Good butchers tell great stories.
Before he was a real estate agent, Col McIntyre was a butcher who managed a shop in South Dunedin, New Zealand, called the Bashful Butcher. A chirpy young bloke who was a real estate agent named James Stewart called in regularly for Col’s chops or sausages and always told the butcher what he was doing that day.
A qualified slaughterman, boner and butcher in his late 20s, Col started thinking real estate sounded more interesting than cutting up fat lambs. He had grown up in Tumbarumba and moved to Wagga Wagga when he was 16, staying in boarding houses while completing his butcher apprenticeship.
“When we go back to Australia I’m going to give real estate a go,” he promised himself.
He did just that. A decade later he took his team of agents to a conference.
“I was sitting outside a pub, having a beer and listening to this guy behind me talking and thought, I know this voice. I turned around and said: “Mate, you are obviously a New Zealander from South Dunedin. James Stewart?” Col said.
“Yes.” “I’m Col McIntyre.” “Oh, the butcher! I’ve opened my own real estate agency and brought my team to Australia for the AREC conference,” James said. “You won’t believe this, so have I,” Col said.

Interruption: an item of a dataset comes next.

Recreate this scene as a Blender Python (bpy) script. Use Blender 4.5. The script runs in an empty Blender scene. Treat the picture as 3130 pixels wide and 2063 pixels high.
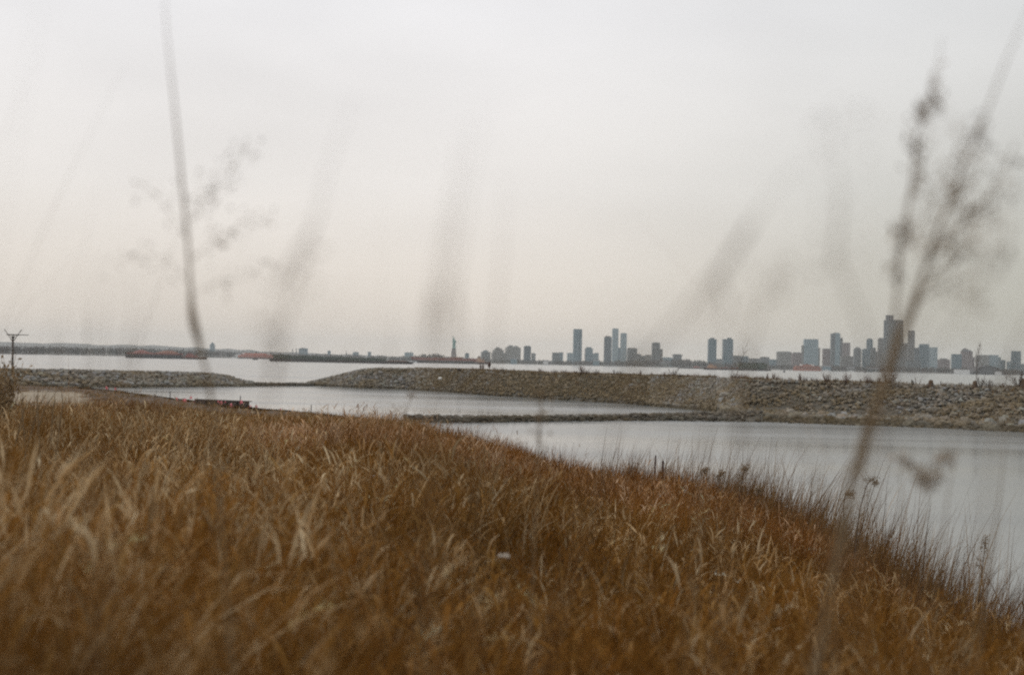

The ball had started rolling much earlier for McIntyre Property, which today has three offices, in Conder, Greenway and Belconnen. It began even before Col moved to New Zealand in his 20s. Before that, the young butcher was at Wagga Wagga’s Romano’s wine bar when he met a young woman not that long out of Red Bend College, Forbes, named Jo Matters. Romance blossomed.
“We married, bought a house in Wagga Wagga, Jo had grand plans to study to be a dental hygienist, that happened to be in Dunedin,” says Col. Instead of returning to Wagga as planned, they moved to Canberra, where Jo became a successful dentist hygienist, while Col made a start in real estate, later hitting his straps with LJ Hooker Tuggeranong under the guidance of Frank Pompeani and Mario Sanfrancesco.
As the years progressed Jo and Col were blessed with their four children, Harrison, Louis, Oscar and Claudia. He looked at the hours he was working and the road ahead thinking: “I have to raise these little tackers, put them through primary school and give them every opportunity I could, and thought to make more money I would follow in the footsteps of Frank and Mario and open my own business,” Col says.
They sold their house and bought a rent roll of 80 properties from Darcy and Janette Wentworth. “They were a beautiful couple, they had lost a child who was in his 30s and I would have been about the same age so they took me in as a son,” Col says.
At home these days Col says he and Jo, who is McIntyre Property’s managing director overseeing 22 staff, talk shop “way too bloody much,” because of their strong focus on the business. Also growing with the years is their appreciation of the warmth and kinship that comes from a community, second only to a family.
For the next five to 10 years McIntyre Property will be paying off debt and progressing through succession planning. Future growth will depend on market conditions. In return for their efforts, Col says the business is working for them, enabling the family to get away for family holidays and enjoying their place on the South Coast.
The youngest of eight children Col, like his wife Jo, is passionate about their family. The children love returning to the family farm at Tumbarumba for bonfire nights, Christmas holidays and spending time with aunties and uncles and 22 cousins.
He tends to employ established agents who gravitate to the McIntyre brand and culture where they enjoy a safe environment, not a dog-eat-dog one. “We look after them, we pay well, we are involved in their lives as much as they want us to be. It’s like an extended family,” he says.
Growing up in Tumbarumba, Col was accustomed to his parents’ deep community ties – his father in the turf and rugby league clubs, his mother in CWA and Parents and Friends.
“It was a real interest in community/family environment,” says the sponsor of local schools, Tuggeranong Hawks, the Bushrangers and a multitude of other clubs. “I take Tuggeranong on as my Tumbarumba,” Col says.
“You can’t take from a community and not give back. We employ locally, we don’t go overseas for back-office work. Some companies go offshore. I could do that but don’t because I want the community to support me, so I have to support the community,” he says.